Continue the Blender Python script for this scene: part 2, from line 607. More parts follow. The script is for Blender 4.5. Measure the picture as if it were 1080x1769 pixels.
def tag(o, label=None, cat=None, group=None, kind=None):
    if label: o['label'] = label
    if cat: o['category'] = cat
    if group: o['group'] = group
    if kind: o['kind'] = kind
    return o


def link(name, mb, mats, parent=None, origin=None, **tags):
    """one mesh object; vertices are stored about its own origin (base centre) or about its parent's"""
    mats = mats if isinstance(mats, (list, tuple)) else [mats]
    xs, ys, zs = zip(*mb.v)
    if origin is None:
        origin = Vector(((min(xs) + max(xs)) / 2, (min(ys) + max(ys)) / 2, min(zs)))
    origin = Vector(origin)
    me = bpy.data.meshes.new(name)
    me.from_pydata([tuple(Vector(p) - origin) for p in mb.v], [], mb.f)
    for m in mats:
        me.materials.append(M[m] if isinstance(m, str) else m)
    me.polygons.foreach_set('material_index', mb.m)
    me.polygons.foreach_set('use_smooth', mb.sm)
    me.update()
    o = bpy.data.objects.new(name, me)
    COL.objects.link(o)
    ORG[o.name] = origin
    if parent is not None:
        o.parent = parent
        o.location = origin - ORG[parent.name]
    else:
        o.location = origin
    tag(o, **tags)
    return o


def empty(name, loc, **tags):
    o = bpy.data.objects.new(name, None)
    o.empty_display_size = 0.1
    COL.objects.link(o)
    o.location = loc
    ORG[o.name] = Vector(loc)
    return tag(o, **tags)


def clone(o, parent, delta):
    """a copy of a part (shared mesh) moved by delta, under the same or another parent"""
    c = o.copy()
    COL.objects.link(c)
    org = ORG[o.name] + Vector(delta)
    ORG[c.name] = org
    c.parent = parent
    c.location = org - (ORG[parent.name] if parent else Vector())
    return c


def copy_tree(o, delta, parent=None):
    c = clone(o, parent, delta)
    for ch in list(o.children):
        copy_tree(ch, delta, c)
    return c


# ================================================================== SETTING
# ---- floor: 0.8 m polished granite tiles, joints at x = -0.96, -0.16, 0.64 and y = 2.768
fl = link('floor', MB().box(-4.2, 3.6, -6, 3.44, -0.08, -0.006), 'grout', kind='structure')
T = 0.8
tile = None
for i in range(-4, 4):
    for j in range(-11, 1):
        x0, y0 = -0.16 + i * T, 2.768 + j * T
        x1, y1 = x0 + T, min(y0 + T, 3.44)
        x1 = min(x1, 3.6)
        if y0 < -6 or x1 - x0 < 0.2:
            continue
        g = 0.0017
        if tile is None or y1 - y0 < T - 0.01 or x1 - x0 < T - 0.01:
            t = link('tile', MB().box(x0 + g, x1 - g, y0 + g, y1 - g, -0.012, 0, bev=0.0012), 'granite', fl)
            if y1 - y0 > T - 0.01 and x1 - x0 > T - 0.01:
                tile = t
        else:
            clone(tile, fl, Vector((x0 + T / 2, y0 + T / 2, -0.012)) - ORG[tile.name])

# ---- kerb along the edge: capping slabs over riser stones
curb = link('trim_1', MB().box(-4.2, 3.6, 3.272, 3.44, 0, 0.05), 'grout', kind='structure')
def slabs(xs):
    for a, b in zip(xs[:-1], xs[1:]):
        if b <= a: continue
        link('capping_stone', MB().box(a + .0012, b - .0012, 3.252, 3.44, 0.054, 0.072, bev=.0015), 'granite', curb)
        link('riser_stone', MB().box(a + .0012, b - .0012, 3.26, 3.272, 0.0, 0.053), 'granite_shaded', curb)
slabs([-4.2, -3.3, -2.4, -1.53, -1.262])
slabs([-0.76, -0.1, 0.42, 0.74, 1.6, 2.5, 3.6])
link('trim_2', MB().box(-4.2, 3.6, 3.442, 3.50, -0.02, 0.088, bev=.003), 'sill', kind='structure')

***

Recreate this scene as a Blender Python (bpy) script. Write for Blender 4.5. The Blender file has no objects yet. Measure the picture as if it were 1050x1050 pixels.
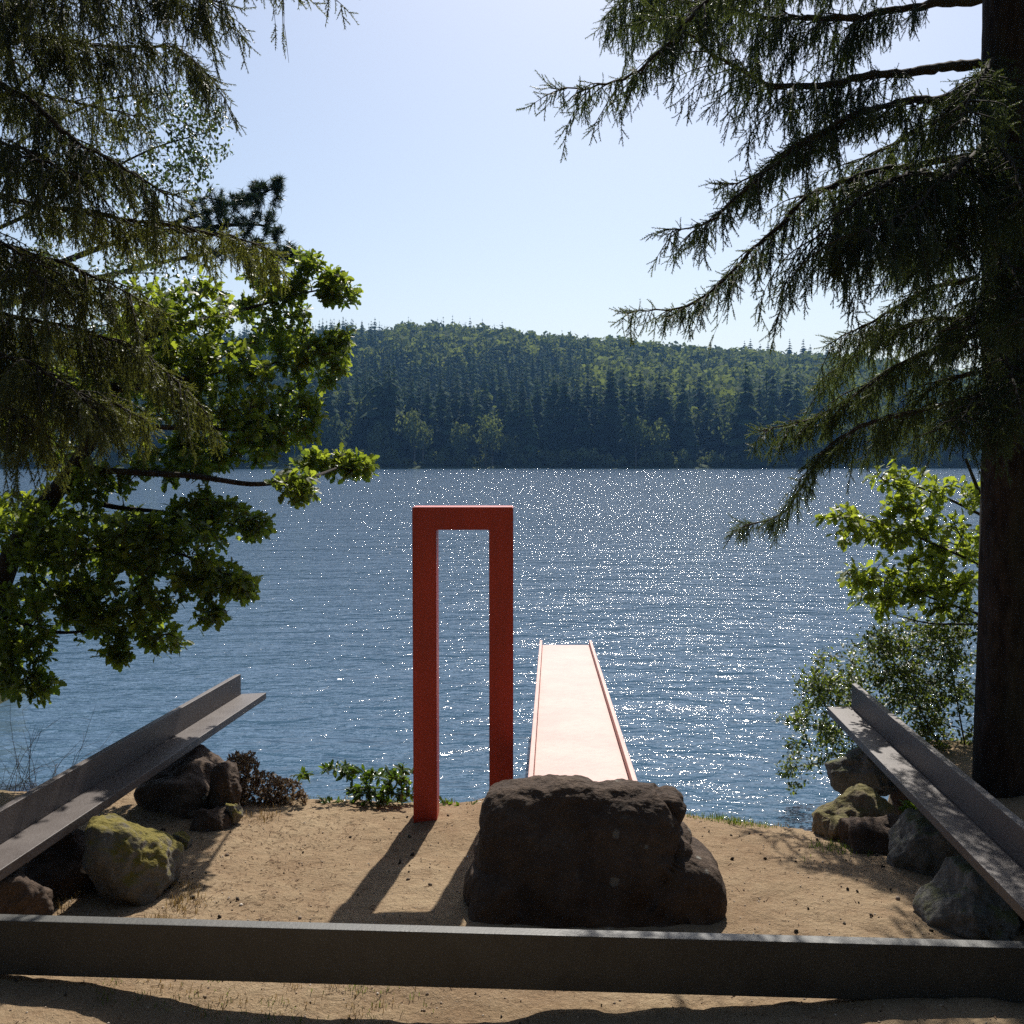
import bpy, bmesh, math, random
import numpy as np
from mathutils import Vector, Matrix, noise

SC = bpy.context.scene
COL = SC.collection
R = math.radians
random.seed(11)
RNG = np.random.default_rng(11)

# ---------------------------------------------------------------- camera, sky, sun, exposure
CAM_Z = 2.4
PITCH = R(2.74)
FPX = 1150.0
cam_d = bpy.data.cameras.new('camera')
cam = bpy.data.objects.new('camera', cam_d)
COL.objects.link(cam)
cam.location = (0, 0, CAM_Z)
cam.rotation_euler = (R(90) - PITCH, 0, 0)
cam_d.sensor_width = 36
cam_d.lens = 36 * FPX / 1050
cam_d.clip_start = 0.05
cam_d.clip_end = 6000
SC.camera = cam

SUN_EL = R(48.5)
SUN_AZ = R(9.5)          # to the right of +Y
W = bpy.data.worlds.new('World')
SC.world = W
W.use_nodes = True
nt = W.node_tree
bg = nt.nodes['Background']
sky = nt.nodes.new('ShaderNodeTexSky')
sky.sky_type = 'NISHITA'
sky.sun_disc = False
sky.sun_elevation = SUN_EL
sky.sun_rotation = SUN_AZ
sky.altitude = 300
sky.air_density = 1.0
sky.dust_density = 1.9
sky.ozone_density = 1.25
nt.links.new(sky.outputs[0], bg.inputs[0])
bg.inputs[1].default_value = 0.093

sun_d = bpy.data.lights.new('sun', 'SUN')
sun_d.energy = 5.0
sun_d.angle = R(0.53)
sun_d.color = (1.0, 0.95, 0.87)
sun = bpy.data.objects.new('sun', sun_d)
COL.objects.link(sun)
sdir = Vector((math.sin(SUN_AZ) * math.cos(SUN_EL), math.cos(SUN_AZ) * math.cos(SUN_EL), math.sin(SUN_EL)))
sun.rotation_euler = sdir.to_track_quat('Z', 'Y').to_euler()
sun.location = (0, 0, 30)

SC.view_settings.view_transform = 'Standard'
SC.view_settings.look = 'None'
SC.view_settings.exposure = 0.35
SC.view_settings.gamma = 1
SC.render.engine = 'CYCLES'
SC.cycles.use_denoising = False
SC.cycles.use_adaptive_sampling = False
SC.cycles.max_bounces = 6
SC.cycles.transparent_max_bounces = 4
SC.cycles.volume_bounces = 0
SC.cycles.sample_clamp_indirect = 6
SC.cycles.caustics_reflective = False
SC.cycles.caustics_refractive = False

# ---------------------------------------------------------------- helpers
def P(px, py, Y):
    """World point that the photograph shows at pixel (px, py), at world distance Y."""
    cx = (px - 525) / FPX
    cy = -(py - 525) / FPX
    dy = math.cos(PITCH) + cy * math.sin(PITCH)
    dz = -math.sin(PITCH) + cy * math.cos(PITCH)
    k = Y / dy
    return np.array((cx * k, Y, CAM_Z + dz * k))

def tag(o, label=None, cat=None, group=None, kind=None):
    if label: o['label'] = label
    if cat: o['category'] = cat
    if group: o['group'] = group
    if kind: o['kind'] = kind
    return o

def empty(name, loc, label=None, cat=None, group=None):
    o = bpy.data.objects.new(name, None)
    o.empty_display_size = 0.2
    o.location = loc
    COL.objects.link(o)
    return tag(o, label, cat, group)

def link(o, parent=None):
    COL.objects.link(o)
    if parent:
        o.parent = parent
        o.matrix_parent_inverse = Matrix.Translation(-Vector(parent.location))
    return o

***

What you will do → Nothing but the lines from the line that contains "link('riser_stone', MB().box(a +" through the line that contains "bev=.003), 'sill', kind='structure')" should be given again, each exactly as it stands, both ends included.

Written response →
        link('riser_stone', MB().box(a + .0012, b - .0012, 3.26, 3.272, 0.0, 0.053), 'granite_shaded', curb)
slabs([-4.2, -3.3, -2.4, -1.53, -1.262])
slabs([-0.76, -0.1, 0.42, 0.74, 1.6, 2.5, 3.6])
link('trim_2', MB().box(-4.2, 3.6, 3.442, 3.50, -0.02, 0.088, bev=.003), 'sill', kind='structure')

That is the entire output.